Set task: From the first line of the listing below to the line with "axis=-1, keepdims=True), 1e-9)", print each line exactly, and nothing more. Leave out the pictures.

Source material:
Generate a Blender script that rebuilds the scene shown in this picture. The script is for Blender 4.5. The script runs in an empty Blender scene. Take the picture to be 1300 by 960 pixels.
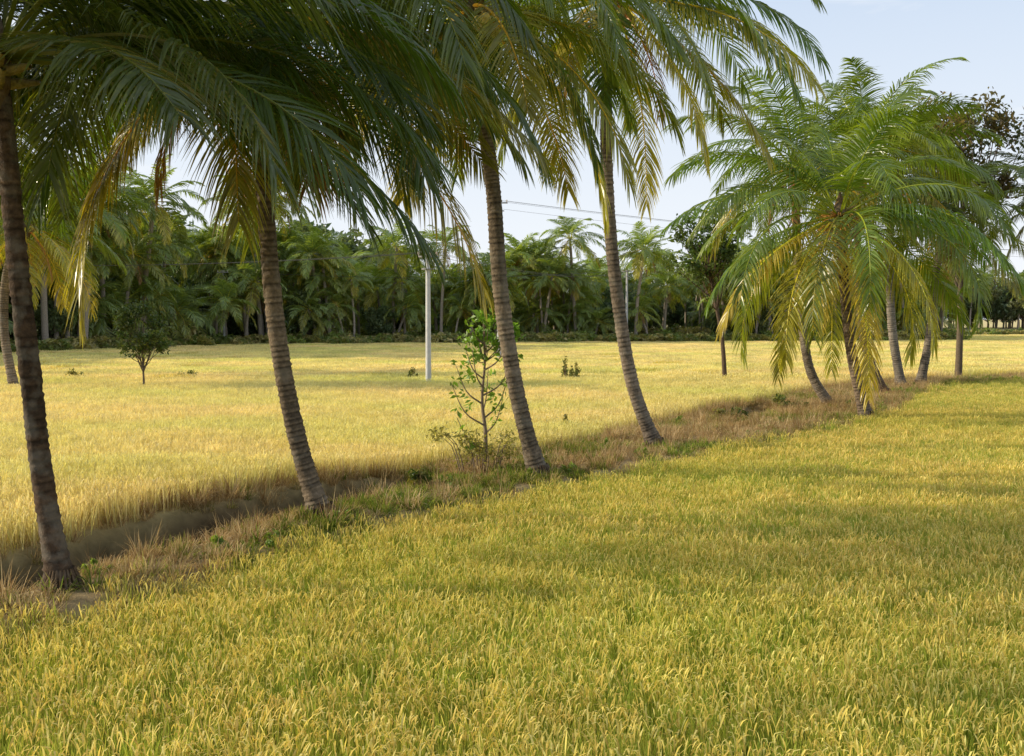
import bpy, math, numpy as np
from mathutils import Vector
rs = np.random.RandomState
scene = bpy.context.scene
scene.view_settings.view_transform = 'Standard'
scene.view_settings.look = 'None'
scene.view_settings.exposure = 0

# ------------------------------------------------------------------ helpers
def nrm(a):
    return a / np.maximum(np.linalg.norm(a, axis=-1, keepdims=True), 1e-9)

class MB:
    def __init__(s):
        s.v=[]; s.f=[]; s.c=[]; s.m=[]; s.n=0
    def add(s, v, f, c, mat=0):
        v=np.asarray(v,float).reshape(-1,3); f=np.asarray(f,int).reshape(-1,4)
        c=np.broadcast_to(np.asarray(c,float),(len(v),3))
        s.v.append(v); s.f.append(f+s.n); s.c.append(c); s.m.append(np.full(len(f),mat)); s.n+=len(v)
    def mesh(s, name, mats, smooth=False):
        v=np.concatenate(s.v); f=np.concatenate(s.f); c=np.concatenate(s.c); m=np.concatenate(s.m)
        me=bpy.data.meshes.new(name)
        me.vertices.add(len(v)); me.vertices.foreach_set('co', v.astype(np.float32).ravel())
        me.loops.add(len(f)*4); me.loops.foreach_set('vertex_index', f.astype(np.int32).ravel())
        me.polygons.add(len(f))
        me.polygons.foreach_set('loop_start', np.arange(0,len(f)*4,4,dtype=np.int32))
        me.polygons.foreach_set('loop_total', np.full(len(f),4,dtype=np.int32))
        for mt in mats: me.materials.append(mt)
        me.polygons.foreach_set('material_index', m.astype(np.int32))
        sm = np.full(len(f), bool(smooth)) if not isinstance(smooth,(set,tuple)) else np.isin(m, list(smooth))
        me.polygons.foreach_set('use_smooth', sm)
        a=me.attributes.new('Col','FLOAT_COLOR','POINT')
        a.data.foreach_set('color', np.concatenate([c,np.ones((len(c),1))],1).astype(np.float32).ravel())
        me.update(calc_edges=True)
        me.validate()
        return me

def obj(name, me, loc=(0,0,0), link=True, parent=None):
    o=bpy.data.objects.new(name, me); o.location=loc
    if link: scene.collection.objects.link(o)
    if parent: o.parent=parent
    return o

def catmull(P, n):
    P=np.asarray(P,float); Q=np.vstack([2*P[0]-P[1],P,2*P[-1]-P[-2]])
    t=np.linspace(0,len(P)-1-1e-6,n); i=t.astype(int); u=(t-i)[:,None]
    a,b,c,d=Q[i],Q[i+1],Q[i+2],Q[i+3]
    return .5*((2*b)+(-a+c)*u+(2*a-5*b+4*c-d)*u**2+(-a+3*b-3*c+d)*u**3)

def tube(mb, path, rad, col, sides=6, mat=0, ref=None):
    path=np.asarray(path,float); n=len(path)
    T=nrm(np.gradient(path,axis=0))
    r0=np.array([0,1.0,0.01]) if abs(T[:,1]).max()<.9 else np.array([1.0,0,.02])
    A=nrm(np.cross(T,r0)); B=np.cross(T,A)
    th=np.linspace(0,2*np.pi,sides,endpoint=False)
    rad=np.broadcast_to(np.asarray(rad,float),(n,)) if np.ndim(rad)<2 else rad
    R=rad[:,None] if rad.ndim==1 else rad
    V=path[:,None,:]+R[...,None]*(A[:,None,:]*np.cos(th)[None,:,None]+B[:,None,:]*np.sin(th)[None,:,None])
    i=np.arange(n-1)[:,None]*sides; j=np.arange(sides)[None,:]; j2=(j+1)%sides
    F=np.stack([i+j,i+j2,i+sides+j2,i+sides+j],-1)
    col=np.asarray(col,float)
    if col.ndim==2: col=np.repeat(col,sides,0)
    mb.add(V.reshape(-1,3),F.reshape(-1,4),col,mat)

DOWN=np.array([0,0,-1.0])
def strips(mb, base, d0, L, hang, W, wd, col, tip, k=3, prof=(.7,1,.8,.08), mat=0):
    n=len(base); p=base.copy(); pts=[p]; 
    for j in range(k):
        d=nrm(d0+DOWN*(hang*((j+.35)/k)**1.2)[:,None]); p=p+d*(L/k)[:,None]; pts.append(p)
    pts=np.stack(pts,1)                        # n,k+1,3
    T=nrm(np.gradient(pts,axis=1))
    w=wd[:,None,:]-T*(T*wd[:,None,:]).sum(-1,keepdims=True); w=nrm(w)
    pr=np.interp(np.linspace(0,1,k+1),np.linspace(0,1,len(prof)),prof)
    w=w*(W[:,None]*pr[None,:]*.5)[...,None]
    V=np.stack([pts-w,pts+w],2).reshape(n,(k+1)*2,3)
    b=np.arange(n)[:,None]*((k+1)*2)+np.arange(k)[None,:]*2
    F=np.stack([b,b+1,b+3,b+2],-1)
    s=np.linspace(0,1,k+1)[None,:,None]
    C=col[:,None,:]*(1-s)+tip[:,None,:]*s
    C=np.repeat(C,2,1)
    mb.add(V.reshape(-1,3),F.reshape(-1,4),C.reshape(-1,3),mat)

def sphere(mb, c, r, col, mat, nu=10, nv=7):
    th=np.linspace(.05,np.pi-.05,nv); ph=np.linspace(0,2*np.pi,nu,endpoint=False)
    V=np.stack([np.sin(th)[:,None]*np.cos(ph),np.sin(th)[:,None]*np.sin(ph),np.repeat(np.cos(th)[:,None],nu,1)],-1)
    V=V*np.asarray(r)+np.asarray(c)
    i=np.arange(nv-1)[:,None]*nu; j=np.arange(nu)[None,:]; j2=(j+1)%nu
    mb.add(V.reshape(-1,3),np.stack([i+j,i+nu+j,i+nu+j2,i+j2],-1).reshape(-1,4),col,mat)

# ------------------------------------------------------------------ materials
def newmat(name):
    m=bpy.data.materials.new(name); m.use_nodes=True; nt=m.node_tree; nt.nodes.clear()
    out=nt.nodes.new('ShaderNodeOutputMaterial'); return m,nt,out
def N(nt,t,**k):
    n=nt.nodes.new(t)
    for a,b in k.items(): setattr(n,a,b)
    return n
def foliage(name, transl=.35, rough=.45, wvar=None, spec=.4, wscale=.15, tmul=(1.25,1.15,.5), matte=False):
    m,nt,out=newmat(name); L=nt.links.new
    at=N(nt,'ShaderNodeAttribute',attribute_name='Col')
    oi=N(nt,'ShaderNodeObjectInfo')
    mr=N(nt,'ShaderNodeMapRange'); mr.inputs['To Min'].default_value=.85; mr.inputs['To Max'].default_value=1.15
    L(oi.outputs['Random'],mr.inputs['Value'])
    mul=N(nt,'ShaderNodeVectorMath',operation='SCALE'); L(at.outputs['Color'],mul.inputs[0]); L(mr.outputs[0],mul.inputs['Scale'])
    c=mul.outputs[0]
    if wvar:
        g=N(nt,'ShaderNodeNewGeometry'); nz=N(nt,'ShaderNodeTexNoise'); nz.inputs['Scale'].default_value=wscale; nz.inputs['Detail'].default_value=4
        mp=N(nt,'ShaderNodeVectorMath',operation='MULTIPLY'); mp.inputs[1].default_value=(.6,1,.3)
        L(g.outputs['Position'],mp.inputs[0]); L(mp.outputs[0],nz.inputs['Vector'])
        rr=N(nt,'ShaderNodeMapRange'); rr.inputs['From Min'].default_value=.38; rr.inputs['From Max'].default_value=.66
        L(nz.outputs['Fac'],rr.inputs['Value'])
        mx=N(nt,'ShaderNodeMix',data_type='RGBA',blend_type='MULTIPLY'); mx.inputs['B'].default_value=(*wvar,1)
        L(rr.outputs[0],mx.inputs['Factor']); L(c,mx.inputs['A']); c=mx.outputs['Result']
    if matte:
        p=N(nt,'ShaderNodeBsdfDiffuse'); L(c,p.inputs['Color'])
    else:
        p=N(nt,'ShaderNodeBsdfPrincipled'); p.inputs['Roughness'].default_value=rough; p.inputs['Specular IOR Level'].default_value=spec
        L(c,p.inputs['Base Color'])
    tm=N(nt,'ShaderNodeVectorMath',operation='MULTIPLY'); tm.inputs[1].default_value=tmul; L(c,tm.inputs[0])
    tr=N(nt,'ShaderNodeBsdfTranslucent'); L(tm.outputs[0],tr.inputs['Color'])
    mix=N(nt,'ShaderNodeMixShader'); mix.inputs[0].default_value=transl
    L(p.outputs[0],mix.inputs[1]); L(tr.outputs[0],mix.inputs[2]); L(mix.outputs[0],out.inputs['Surface'])
    return m
def rough_mat(name, scale=6, bump=.4, dist=.02, rough=.9, lo=.6, hi=1.35, grey=0):
    m,nt,out=newmat(name); L=nt.links.new
    at=N(nt,'ShaderNodeAttribute',attribute_name='Col')
    g=N(nt,'ShaderNodeNewGeometry')
    nz=N(nt,'ShaderNodeTexNoise'); nz.inputs['Scale'].default_value=scale; nz.inputs['Detail'].default_value=8; nz.inputs['Roughness'].default_value=.65
    L(g.outputs['Position'],nz.inputs['Vector'])
    mr=N(nt,'ShaderNodeMapRange'); mr.inputs['From Min'].default_value=.3; mr.inputs['From Max'].default_value=.7
    mr.inputs['To Min'].default_value=lo; mr.inputs['To Max'].default_value=hi; L(nz.outputs['Fac'],mr.inputs['Value'])
    mul=N(nt,'ShaderNodeVectorMath',operation='SCALE'); L(at.outputs['Color'],mul.inputs[0]); L(mr.outputs[0],mul.inputs['Scale'])
    c=mul.outputs[0]
    if grey:
        n2=N(nt,'ShaderNodeTexNoise'); n2.inputs['Scale'].default_value=3.5; n2.inputs['Detail'].default_value=6; L(g.outputs['Position'],n2.inputs['Vector'])
        r2=N(nt,'ShaderNodeMapRange'); r2.inputs['From Min'].default_value=.5; r2.inputs['From Max'].default_value=.62; r2.inputs['To Max'].default_value=grey; L(n2.outputs['Fac'],r2.inputs['Value'])
        mx=N(nt,'ShaderNodeMix',data_type='RGBA'); mx.inputs['B'].default_value=(.24,.22,.18,1); L(r2.outputs[0],mx.inputs['Factor']); L(c,mx.inputs['A']); c=mx.outputs['Result']
    p=N(nt,'ShaderNodeBsdfPrincipled'); p.inputs['Roughness'].default_value=rough; p.inputs['Specular IOR Level'].default_value=.2
    L(c,p.inputs['Base Color'])
    b=N(nt,'ShaderNodeBump'); b.inputs['Strength'].default_value=bump; b.inputs['Distance'].default_value=dist
    L(nz.outputs['Fac'],b.inputs['Height']); L(b.outputs[0],p.inputs['Normal']); L(p.outputs[0],out.inputs['Surface'])
    return m
M_frond=foliage('palm_leaflets',.34,.30,spec=.5,tmul=(2.2,2.1,.5))
M_bark=rough_mat('palm_bark',16,.9,.035,lo=.5,hi=1.4,grey=.35)
M_wood=rough_mat('tree_bark',14,.5,.02)
M_nut=rough_mat('coconut_husk',12,.1,.01,.45,.85,1.15)
M_leaf=foliage('tree_leaves',.38,.45,tmul=(1.5,1.5,.6))
M_rice=foliage('rice_plants',.42,.6,wvar=(.86,.98,.76),tmul=(1.1,1.08,.65),matte=True)
M_grass=foliage('dry_grass',.35,.7,wvar=(.74,.70,.6),wscale=.7,tmul=(1.05,1,.8),matte=True)
M_ground=rough_mat('soil_and_stubble',3.0,.8,.08,.95,.65,1.3)
M_conc=rough_mat('weathered_concrete',5,.15,.01,.8,.85,1.1)
M_brick=rough_mat('brick_and_tile',7,.3,.02,.9,.7,1.2)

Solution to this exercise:
Generate a Blender script that rebuilds the scene shown in this picture. The script is for Blender 4.5. The script runs in an empty Blender scene. Take the picture to be 1300 by 960 pixels.
import bpy, math, numpy as np
from mathutils import Vector
rs = np.random.RandomState
scene = bpy.context.scene
scene.view_settings.view_transform = 'Standard'
scene.view_settings.look = 'None'
scene.view_settings.exposure = 0

# ------------------------------------------------------------------ helpers
def nrm(a):
    return a / np.maximum(np.linalg.norm(a, axis=-1, keepdims=True), 1e-9)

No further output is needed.